_INSTRUCTIONS TO FOLLOW_: Copy the listing below in full and skip every picture.
+++ DATA
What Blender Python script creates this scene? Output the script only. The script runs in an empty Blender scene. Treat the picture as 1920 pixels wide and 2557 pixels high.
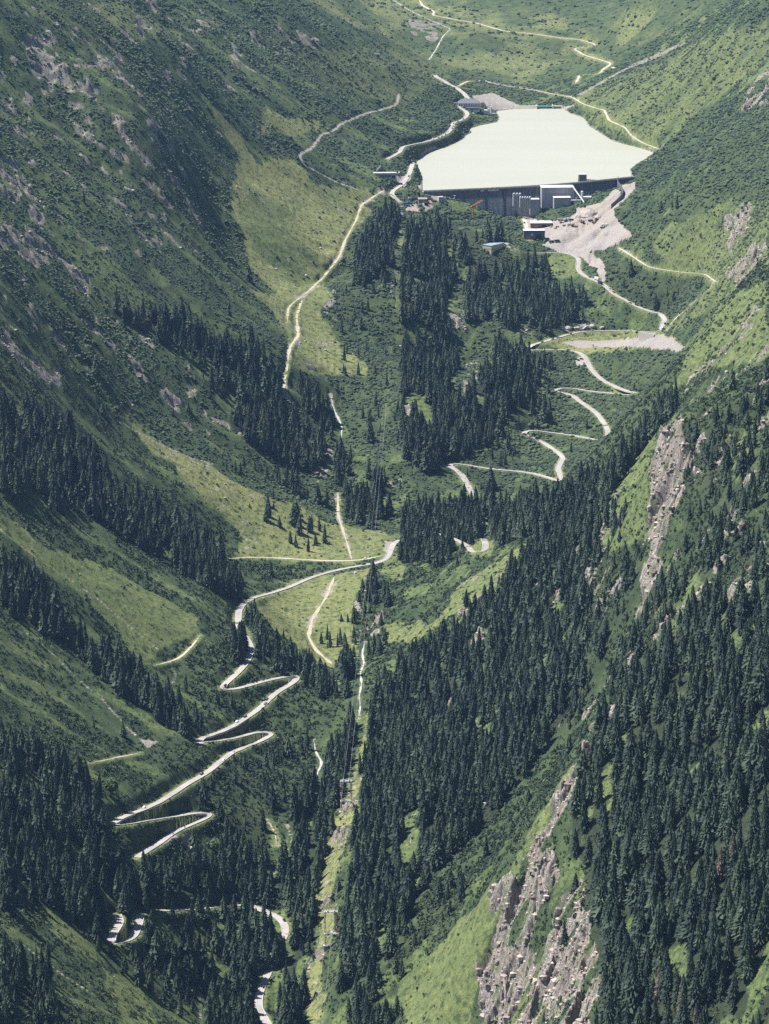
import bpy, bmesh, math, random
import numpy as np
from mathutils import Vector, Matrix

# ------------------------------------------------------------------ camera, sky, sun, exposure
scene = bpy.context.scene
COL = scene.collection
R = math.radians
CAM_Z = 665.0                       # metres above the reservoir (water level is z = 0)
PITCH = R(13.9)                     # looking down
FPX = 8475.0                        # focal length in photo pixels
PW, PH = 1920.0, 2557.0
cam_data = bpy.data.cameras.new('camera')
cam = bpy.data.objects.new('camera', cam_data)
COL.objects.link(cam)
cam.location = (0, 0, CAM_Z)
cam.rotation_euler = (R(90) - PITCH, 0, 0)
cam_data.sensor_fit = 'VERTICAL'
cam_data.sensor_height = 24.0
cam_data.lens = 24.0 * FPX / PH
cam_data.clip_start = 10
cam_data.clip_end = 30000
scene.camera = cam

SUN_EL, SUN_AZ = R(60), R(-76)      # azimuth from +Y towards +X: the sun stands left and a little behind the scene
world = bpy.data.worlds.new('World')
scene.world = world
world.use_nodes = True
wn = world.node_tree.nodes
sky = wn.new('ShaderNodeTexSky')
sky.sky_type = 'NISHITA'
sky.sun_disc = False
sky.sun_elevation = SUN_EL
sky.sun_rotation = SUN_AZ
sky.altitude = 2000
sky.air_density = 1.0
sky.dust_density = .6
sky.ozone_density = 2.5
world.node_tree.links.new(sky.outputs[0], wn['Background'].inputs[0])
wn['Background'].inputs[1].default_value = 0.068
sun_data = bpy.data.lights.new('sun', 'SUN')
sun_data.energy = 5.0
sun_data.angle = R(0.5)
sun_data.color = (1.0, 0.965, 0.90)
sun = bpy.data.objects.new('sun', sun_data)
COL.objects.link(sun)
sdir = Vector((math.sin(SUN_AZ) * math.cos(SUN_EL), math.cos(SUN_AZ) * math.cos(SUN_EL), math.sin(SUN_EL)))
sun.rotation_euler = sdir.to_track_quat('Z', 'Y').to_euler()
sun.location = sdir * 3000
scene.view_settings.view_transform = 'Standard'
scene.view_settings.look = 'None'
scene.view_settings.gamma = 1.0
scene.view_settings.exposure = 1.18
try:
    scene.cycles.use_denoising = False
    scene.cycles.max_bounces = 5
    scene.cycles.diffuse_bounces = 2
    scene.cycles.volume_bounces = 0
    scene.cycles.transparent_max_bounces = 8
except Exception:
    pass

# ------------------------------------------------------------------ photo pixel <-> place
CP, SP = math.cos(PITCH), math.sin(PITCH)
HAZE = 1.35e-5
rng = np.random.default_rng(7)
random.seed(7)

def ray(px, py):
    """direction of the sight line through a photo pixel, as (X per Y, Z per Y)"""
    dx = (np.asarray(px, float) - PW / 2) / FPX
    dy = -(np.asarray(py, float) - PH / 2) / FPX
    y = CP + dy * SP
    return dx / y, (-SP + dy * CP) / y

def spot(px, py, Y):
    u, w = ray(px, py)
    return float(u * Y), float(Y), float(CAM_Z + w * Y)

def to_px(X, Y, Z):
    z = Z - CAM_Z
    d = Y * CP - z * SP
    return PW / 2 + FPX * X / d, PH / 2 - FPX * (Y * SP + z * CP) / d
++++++
_RESULT_:
What Blender Python script creates this scene? Output the script only. The script runs in an empty Blender scene. Treat the picture as 1920 pixels wide and 2557 pixels high.
import bpy, bmesh, math, random
import numpy as np
from mathutils import Vector, Matrix

# ------------------------------------------------------------------ camera, sky, sun, exposure
scene = bpy.context.scene
COL = scene.collection
R = math.radians
CAM_Z = 665.0                       # metres above the reservoir (water level is z = 0)
PITCH = R(13.9)                     # looking down
FPX = 8475.0                        # focal length in photo pixels
PW, PH = 1920.0, 2557.0
cam_data = bpy.data.cameras.new('camera')
cam = bpy.data.objects.new('camera', cam_data)
COL.objects.link(cam)
cam.location = (0, 0, CAM_Z)
cam.rotation_euler = (R(90) - PITCH, 0, 0)
cam_data.sensor_fit = 'VERTICAL'
cam_data.sensor_height = 24.0
cam_data.lens = 24.0 * FPX / PH
cam_data.clip_start = 10
cam_data.clip_end = 30000
scene.camera = cam

SUN_EL, SUN_AZ = R(60), R(-76)      # azimuth from +Y towards +X: the sun stands left and a little behind the scene
world = bpy.data.worlds.new('World')
scene.world = world
world.use_nodes = True
wn = world.node_tree.nodes
sky = wn.new('ShaderNodeTexSky')
sky.sky_type = 'NISHITA'
sky.sun_disc = False
sky.sun_elevation = SUN_EL
sky.sun_rotation = SUN_AZ
sky.altitude = 2000
sky.air_density = 1.0
sky.dust_density = .6
sky.ozone_density = 2.5
world.node_tree.links.new(sky.outputs[0], wn['Background'].inputs[0])
wn['Background'].inputs[1].default_value = 0.068
sun_data = bpy.data.lights.new('sun', 'SUN')
sun_data.energy = 5.0
sun_data.angle = R(0.5)
sun_data.color = (1.0, 0.965, 0.90)
sun = bpy.data.objects.new('sun', sun_data)
COL.objects.link(sun)
sdir = Vector((math.sin(SUN_AZ) * math.cos(SUN_EL), math.cos(SUN_AZ) * math.cos(SUN_EL), math.sin(SUN_EL)))
sun.rotation_euler = sdir.to_track_quat('Z', 'Y').to_euler()
sun.location = sdir * 3000
scene.view_settings.view_transform = 'Standard'
scene.view_settings.look = 'None'
scene.view_settings.gamma = 1.0
scene.view_settings.exposure = 1.18
try:
    scene.cycles.use_denoising = False
    scene.cycles.max_bounces = 5
    scene.cycles.diffuse_bounces = 2
    scene.cycles.volume_bounces = 0
    scene.cycles.transparent_max_bounces = 8
except Exception:
    pass

# ------------------------------------------------------------------ photo pixel <-> place
CP, SP = math.cos(PITCH), math.sin(PITCH)
HAZE = 1.35e-5
rng = np.random.default_rng(7)
random.seed(7)

def ray(px, py):
    """direction of the sight line through a photo pixel, as (X per Y, Z per Y)"""
    dx = (np.asarray(px, float) - PW / 2) / FPX
    dy = -(np.asarray(py, float) - PH / 2) / FPX
    y = CP + dy * SP
    return dx / y, (-SP + dy * CP) / y

def spot(px, py, Y):
    u, w = ray(px, py)
    return float(u * Y), float(Y), float(CAM_Z + w * Y)

def to_px(X, Y, Z):
    z = Z - CAM_Z
    d = Y * CP - z * SP
    return PW / 2 + FPX * X / d, PH / 2 - FPX * (Y * SP + z * CP) / d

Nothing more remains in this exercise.